● INSTRUCTIONS FOR THE TASK: Restate each line word for word. Leave out every picture.

● DATA BLOCK:
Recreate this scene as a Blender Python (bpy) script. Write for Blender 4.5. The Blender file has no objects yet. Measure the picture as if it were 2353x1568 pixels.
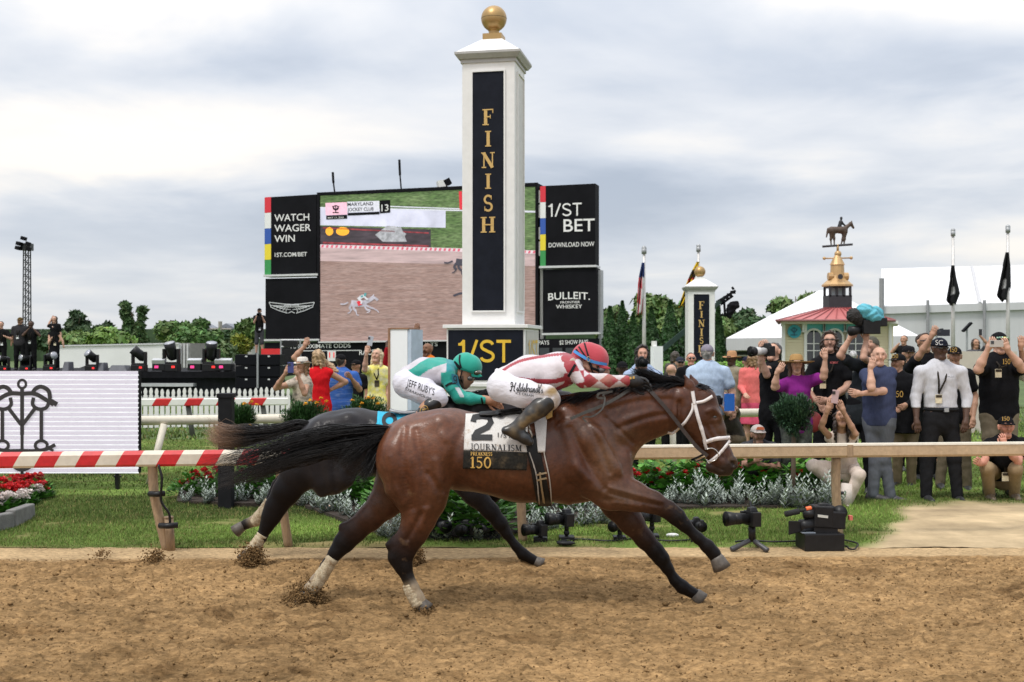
import bpy, math, random
import numpy as np
from mathutils import Vector
from mathutils.bvhtree import BVHTree

# ------------------------------------------------------------------ camera, sky, sun, exposure
SC = bpy.context.scene
COL = SC.collection
F, H, CX, HZ = 2615.0, 1.78, 1176.5, 800.0          # focal length and horizon in photo units (2353 wide)
R = math.radians
cam = bpy.data.objects.new('camera', bpy.data.cameras.new('camera'))
COL.objects.link(cam)
cam.location = (0, 0, H); cam.rotation_euler = (R(90), 0, 0)
cam.data.sensor_width = 36; cam.data.lens = F/2353*36
cam.data.shift_y = (HZ-784)/2353
cam.data.clip_end = 3000; cam.data.clip_start = .1
cam.data.dof.use_dof = True; cam.data.dof.focus_distance = 8.0; cam.data.dof.aperture_fstop = 5.6
SC.camera = cam
SC.view_settings.view_transform = 'Standard'; SC.view_settings.look = 'None'
SC.view_settings.gamma = 1; SC.view_settings.exposure = -0.18
SUN_EL, SUN_AZ = R(62), R(-140)       # azimuth from +Y clockwise: behind the camera on its left
sun = bpy.data.objects.new('sun', bpy.data.lights.new('sun', 'SUN'))
COL.objects.link(sun)
sun.data.energy = 2.2; sun.data.angle = R(11); sun.data.color = (1, .96, .9)
_d = Vector((math.sin(SUN_AZ)*math.cos(SUN_EL), math.cos(SUN_AZ)*math.cos(SUN_EL), math.sin(SUN_EL)))
sun.rotation_euler = _d.to_track_quat('Z', 'Y').to_euler()

def _world():
    w = bpy.data.worlds.new('World'); SC.world = w; w.use_nodes = True
    nt = w.node_tree; N = nt.nodes; L = nt.links; N.clear()
    out = N.new('ShaderNodeOutputWorld'); bg = N.new('ShaderNodeBackground')
    tc = N.new('ShaderNodeTexCoord'); sep = N.new('ShaderNodeSeparateXYZ'); L.new(tc.outputs['Generated'], sep.inputs[0])
    def math_(op, a, b=None, clamp=False):
        n = N.new('ShaderNodeMath'); n.operation = op; n.use_clamp = clamp
        for i, v in enumerate((a, b)):
            if v is None: continue
            if isinstance(v, (int, float)): n.inputs[i].default_value = v
            else: L.new(v, n.inputs[i])
        return n.outputs[0]
    z = math_('MAXIMUM', sep.outputs[2], 0.0)
    den = math_('ADD', z, 0.13)
    u = math_('DIVIDE', sep.outputs[0], den); v = math_('DIVIDE', sep.outputs[1], den)
    cmb = N.new('ShaderNodeCombineXYZ'); L.new(u, cmb.inputs[0]); L.new(v, cmb.inputs[1])
    def noise(vec, scale, detail, rough, off, dist=0.0):
        mp = N.new('ShaderNodeMapping'); mp.inputs['Location'].default_value = off; L.new(vec, mp.inputs[0])
        n = N.new('ShaderNodeTexNoise'); n.inputs['Scale'].default_value = scale; n.inputs['Detail'].default_value = detail
        n.inputs['Roughness'].default_value = rough; n.inputs['Distortion'].default_value = dist
        L.new(mp.outputs[0], n.inputs['Vector']); return n.outputs['Fac']
    n1 = noise(cmb.outputs[0], 0.52, 6, .50, (3.1, 7.7, 0), .3)
    n2 = noise(cmb.outputs[0], 1.9, 5, .55, (9.3, 1.2, 4), .4)
    s = math_('ADD', math_('MULTIPLY', n1, .80), math_('MULTIPLY', n2, .20))
    # broad cloud masses: bright banks and grey bands by bearing and height, with ragged edges
    yy = math_('MAXIMUM', sep.outputs[1], .05)
    bu = math_('ADD', math_('DIVIDE', sep.outputs[0], yy), math_('MULTIPLY', math_('SUBTRACT', n2, .5), .22))
    be = math_('ADD', math_('DIVIDE', z, yy), math_('MULTIPLY', math_('SUBTRACT', n1, .5), .10))
    for u0, e0, wu, we, amp in ((-.21, .185, .17, .034, .13), (-.30, .115, .24, .030, -.10), (.32, .235, .22, .030, -.10), (.14, .17, .16, .022, .06), (-.2, .31, .2, .04, .08), (-.30, .25, .12, .022, -.05), (.25, .13, .2, .02, -.05), (.40, .31, .15, .02, .10)):
        q = math_('ADD', math_('POWER', math_('DIVIDE', math_('SUBTRACT', bu, u0), wu), 2), math_('POWER', math_('DIVIDE', math_('SUBTRACT', be, e0), we), 2))
        s = math_('ADD', s, math_('MULTIPLY', math_('EXPONENT', math_('MULTIPLY', q, -1)), amp))
    r = N.new('ShaderNodeValToRGB'); L.new(s, r.inputs[0]); e = r.color_ramp
    e.elements[0].position = .36; e.elements[0].color = (.47, .53, .63, 1)
    e.elements[1].position = .63; e.elements[1].color = (1.14, 1.07, .98, 1)
    m = e.elements.new(.455); m.color = (.63, .68, .765, 1)
    m = e.elements.new(.53); m.color = (.82, .84, .88, 1)
    # paler towards the horizon
    hz = math_('SUBTRACT', 1.0, math_('MULTIPLY', z, 5.5), True)
    hz = math_('MULTIPLY', math_('POWER', hz, 1.6), .62)
    mx = N.new('ShaderNodeMix'); mx.data_type = 'RGBA'; L.new(hz, mx.inputs[0]); L.new(r.outputs[0], mx.inputs[6])
    mx.inputs[7].default_value = (.82, .84, .875, 1)
    # overcast sky: the zenith is brighter than the horizon
    g = math_('ADD', math_('MULTIPLY', math_('POWER', z, 1.4), 1.3), .98)
    sc = N.new('ShaderNodeVectorMath'); sc.operation = 'SCALE'; L.new(mx.outputs[2], sc.inputs[0]); L.new(g, sc.inputs['Scale'])
    sky = N.new('ShaderNodeTexSky'); sky.sky_type = 'NISHITA'; sky.sun_disc = False
    sky.sun_elevation = SUN_EL; sky.sun_rotation = SUN_AZ
    s2 = N.new('ShaderNodeVectorMath'); s2.operation = 'SCALE'; L.new(sky.outputs[0], s2.inputs[0]); s2.inputs['Scale'].default_value = .012
    ad = N.new('ShaderNodeVectorMath'); ad.operation = 'ADD'; L.new(sc.outputs[0], ad.inputs[0]); L.new(s2.outputs[0], ad.inputs[1])
    L.new(ad.outputs[0], bg.inputs[0]); bg.inputs[1].default_value = 1.0
    L.new(bg.outputs[0], out.inputs[0])
_world()

# ------------------------------------------------------------------ helpers
def P(x, y, Y):
    return np.array(((x-CX)/F*Y, Y, H+(HZ-y)/F*Y))
def GY(y):                      # depth of a ground point seen at photo height y
    return F*H/(y-HZ)
def px(V):                      # world -> photo units
    V = np.asarray(V); return CX+V[..., 0]/V[..., 1]*F, HZ-(V[..., 2]-H)/V[..., 1]*F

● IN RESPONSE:
Recreate this scene as a Blender Python (bpy) script. Write for Blender 4.5. The Blender file has no objects yet. Measure the picture as if it were 2353x1568 pixels.
import bpy, math, random
import numpy as np
from mathutils import Vector
from mathutils.bvhtree import BVHTree

# ------------------------------------------------------------------ camera, sky, sun, exposure
SC = bpy.context.scene
COL = SC.collection
F, H, CX, HZ = 2615.0, 1.78, 1176.5, 800.0          # focal length and horizon in photo units (2353 wide)
R = math.radians
cam = bpy.data.objects.new('camera', bpy.data.cameras.new('camera'))
COL.objects.link(cam)
cam.location = (0, 0, H); cam.rotation_euler = (R(90), 0, 0)
cam.data.sensor_width = 36; cam.data.lens = F/2353*36
cam.data.shift_y = (HZ-784)/2353
cam.data.clip_end = 3000; cam.data.clip_start = .1
cam.data.dof.use_dof = True; cam.data.dof.focus_distance = 8.0; cam.data.dof.aperture_fstop = 5.6
SC.camera = cam
SC.view_settings.view_transform = 'Standard'; SC.view_settings.look = 'None'
SC.view_settings.gamma = 1; SC.view_settings.exposure = -0.18
SUN_EL, SUN_AZ = R(62), R(-140)       # azimuth from +Y clockwise: behind the camera on its left
sun = bpy.data.objects.new('sun', bpy.data.lights.new('sun', 'SUN'))
COL.objects.link(sun)
sun.data.energy = 2.2; sun.data.angle = R(11); sun.data.color = (1, .96, .9)
_d = Vector((math.sin(SUN_AZ)*math.cos(SUN_EL), math.cos(SUN_AZ)*math.cos(SUN_EL), math.sin(SUN_EL)))
sun.rotation_euler = _d.to_track_quat('Z', 'Y').to_euler()

def _world():
    w = bpy.data.worlds.new('World'); SC.world = w; w.use_nodes = True
    nt = w.node_tree; N = nt.nodes; L = nt.links; N.clear()
    out = N.new('ShaderNodeOutputWorld'); bg = N.new('ShaderNodeBackground')
    tc = N.new('ShaderNodeTexCoord'); sep = N.new('ShaderNodeSeparateXYZ'); L.new(tc.outputs['Generated'], sep.inputs[0])
    def math_(op, a, b=None, clamp=False):
        n = N.new('ShaderNodeMath'); n.operation = op; n.use_clamp = clamp
        for i, v in enumerate((a, b)):
            if v is None: continue
            if isinstance(v, (int, float)): n.inputs[i].default_value = v
            else: L.new(v, n.inputs[i])
        return n.outputs[0]
    z = math_('MAXIMUM', sep.outputs[2], 0.0)
    den = math_('ADD', z, 0.13)
    u = math_('DIVIDE', sep.outputs[0], den); v = math_('DIVIDE', sep.outputs[1], den)
    cmb = N.new('ShaderNodeCombineXYZ'); L.new(u, cmb.inputs[0]); L.new(v, cmb.inputs[1])
    def noise(vec, scale, detail, rough, off, dist=0.0):
        mp = N.new('ShaderNodeMapping'); mp.inputs['Location'].default_value = off; L.new(vec, mp.inputs[0])
        n = N.new('ShaderNodeTexNoise'); n.inputs['Scale'].default_value = scale; n.inputs['Detail'].default_value = detail
        n.inputs['Roughness'].default_value = rough; n.inputs['Distortion'].default_value = dist
        L.new(mp.outputs[0], n.inputs['Vector']); return n.outputs['Fac']
    n1 = noise(cmb.outputs[0], 0.52, 6, .50, (3.1, 7.7, 0), .3)
    n2 = noise(cmb.outputs[0], 1.9, 5, .55, (9.3, 1.2, 4), .4)
    s = math_('ADD', math_('MULTIPLY', n1, .80), math_('MULTIPLY', n2, .20))
    # broad cloud masses: bright banks and grey bands by bearing and height, with ragged edges
    yy = math_('MAXIMUM', sep.outputs[1], .05)
    bu = math_('ADD', math_('DIVIDE', sep.outputs[0], yy), math_('MULTIPLY', math_('SUBTRACT', n2, .5), .22))
    be = math_('ADD', math_('DIVIDE', z, yy), math_('MULTIPLY', math_('SUBTRACT', n1, .5), .10))
    for u0, e0, wu, we, amp in ((-.21, .185, .17, .034, .13), (-.30, .115, .24, .030, -.10), (.32, .235, .22, .030, -.10), (.14, .17, .16, .022, .06), (-.2, .31, .2, .04, .08), (-.30, .25, .12, .022, -.05), (.25, .13, .2, .02, -.05), (.40, .31, .15, .02, .10)):
        q = math_('ADD', math_('POWER', math_('DIVIDE', math_('SUBTRACT', bu, u0), wu), 2), math_('POWER', math_('DIVIDE', math_('SUBTRACT', be, e0), we), 2))
        s = math_('ADD', s, math_('MULTIPLY', math_('EXPONENT', math_('MULTIPLY', q, -1)), amp))
    r = N.new('ShaderNodeValToRGB'); L.new(s, r.inputs[0]); e = r.color_ramp
    e.elements[0].position = .36; e.elements[0].color = (.47, .53, .63, 1)
    e.elements[1].position = .63; e.elements[1].color = (1.14, 1.07, .98, 1)
    m = e.elements.new(.455); m.color = (.63, .68, .765, 1)
    m = e.elements.new(.53); m.color = (.82, .84, .88, 1)
    # paler towards the horizon
    hz = math_('SUBTRACT', 1.0, math_('MULTIPLY', z, 5.5), True)
    hz = math_('MULTIPLY', math_('POWER', hz, 1.6), .62)
    mx = N.new('ShaderNodeMix'); mx.data_type = 'RGBA'; L.new(hz, mx.inputs[0]); L.new(r.outputs[0], mx.inputs[6])
    mx.inputs[7].default_value = (.82, .84, .875, 1)
    # overcast sky: the zenith is brighter than the horizon
    g = math_('ADD', math_('MULTIPLY', math_('POWER', z, 1.4), 1.3), .98)
    sc = N.new('ShaderNodeVectorMath'); sc.operation = 'SCALE'; L.new(mx.outputs[2], sc.inputs[0]); L.new(g, sc.inputs['Scale'])
    sky = N.new('ShaderNodeTexSky'); sky.sky_type = 'NISHITA'; sky.sun_disc = False
    sky.sun_elevation = SUN_EL; sky.sun_rotation = SUN_AZ
    s2 = N.new('ShaderNodeVectorMath'); s2.operation = 'SCALE'; L.new(sky.outputs[0], s2.inputs[0]); s2.inputs['Scale'].default_value = .012
    ad = N.new('ShaderNodeVectorMath'); ad.operation = 'ADD'; L.new(sc.outputs[0], ad.inputs[0]); L.new(s2.outputs[0], ad.inputs[1])
    L.new(ad.outputs[0], bg.inputs[0]); bg.inputs[1].default_value = 1.0
    L.new(bg.outputs[0], out.inputs[0])
_world()

# ------------------------------------------------------------------ helpers
def P(x, y, Y):
    return np.array(((x-CX)/F*Y, Y, H+(HZ-y)/F*Y))
def GY(y):                      # depth of a ground point seen at photo height y
    return F*H/(y-HZ)
def px(V):                      # world -> photo units
    V = np.asarray(V); return CX+V[..., 0]/V[..., 1]*F, HZ-(V[..., 2]-H)/V[..., 1]*F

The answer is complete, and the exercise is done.